Blogging Pedagogy was launched in 2005 as a forum where UT English and Rhetoric & Writing instructors could share assignments and discuss pedagogical issues. Over time, the blog developed into a forum where instructors could share ideas in narrative form, allowing them to situate their assignments in a context that fostered discussion and feedback from other instructors. Assignments can now be presented as part of a teaching philosophy, and this gives instructors a better sense of how an assignment or in-class activity might work (or not work) in their own classroom. Users posting to the blog participating in a community text while also developing a small archive of their own teaching progress (each post is part of both the community blog and a user's individual blog). This allows for both peer review of assignments and personal reflection about teaching.

In addition to these uses, Blogging Pedagogy also offers a more general space for instructors to share their thoughts, including successes, failures and frustrations with their teaching.

In the fall of 2009, Blogging Pedagogy was redesigned to make it easier for users to share information. At the same time, the blog was restructured, under the guidance of the Blogging Pedagogy Advisory Board, to focus more specifically on discussing the effects of technology on pedagogy, particularly the teaching of writing and reading.

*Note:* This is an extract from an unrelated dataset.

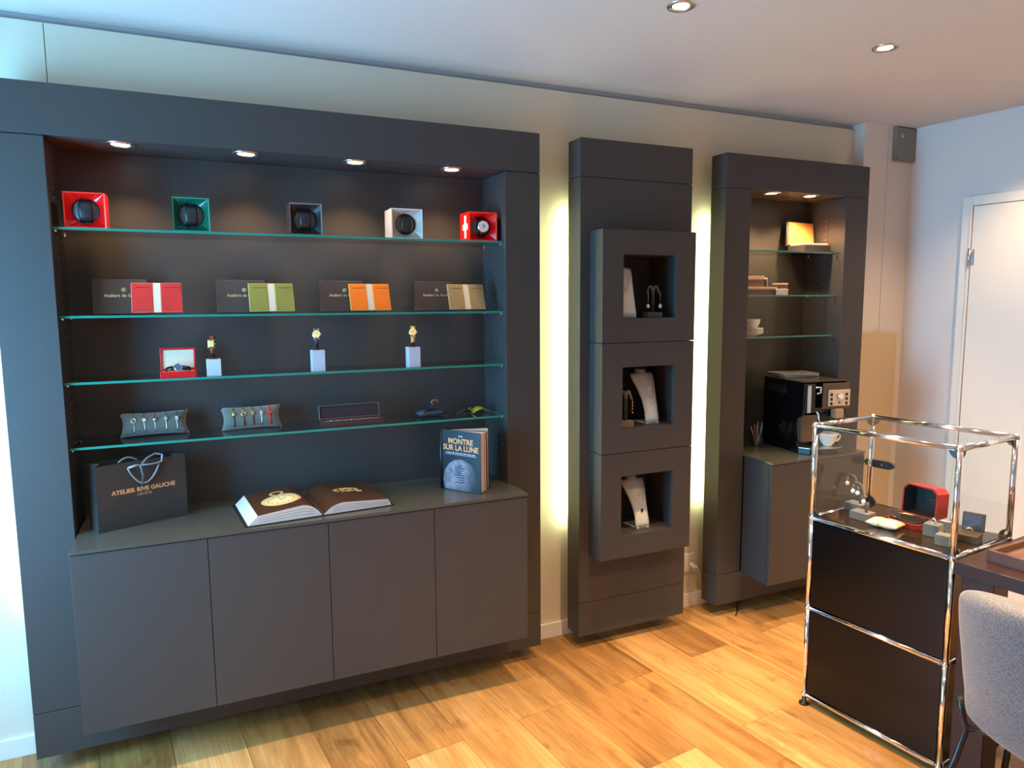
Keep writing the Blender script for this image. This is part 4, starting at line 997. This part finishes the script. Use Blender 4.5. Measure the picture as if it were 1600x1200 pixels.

Currents in Electronic Literacy

In 1994, DWRL co-founder John Slatin published the first issue of CWRL, an e-journal that explored the intersection of technology, pedagogy, and electronic literacy. In 1999 the Lab changed the title of the journal to Currents in Electronic Literacy and has published an issue annually ever since. The past two issues of Currents have continued journal's tradition of publishing excellent scholarship. The 2008 issue focused on social networking and the digital commons, and the 2009 issue paid tribute to the founding editor John Slatin.

Currents in Electronic Literacy strives to promote, interrogate, and critique the discourse of electronic literacy by reviewing and assessing the present state of the field. We define electronic literacy widely: literature, rhetoric and composition, languages (English, foreign, and ESL), communications, media studies, education, and pedagogy. Currents publishes scholarly articles, interviews, and review articles.


DWRL Videos

The DWRL publishes a continuing series of videos featuring lectures from the DWRL speaker series and workshops, as well as other DWRL events.


Viz.

Viz. explores the many ways rhetoric, visual culture, and pedagogy interact with and inform each other. In keeping with this mission, the viz. blog presents a forum for discussing the visual and its connections with theory, rhetorical practice, popular culture, and pedagogy.

The Theory and Assignments pages offer a number of resources for both first-time and veteran instructors of visual rhetoric. Drawing on the classroom experiences of instructors in UT's Digital Writing and Research Lab, the Assignment pages include a number of sample class-, unit-, or semester-length exercises on visual rhetoric and analysis, as well as a cluster of assignments on visualizing the writing process. Viz.'s newest feature, Views, includes interviews and discussions with prominent visual rhetoric and communication studies scholars.

Viz. is maintained by the DWRL's Visual Rhetoric Project Group.


White Papers

The DWRL White Paper Series is a continuing series of of research papers by DWRL staffers investigating the intersection of rhetoric, writing, and technology.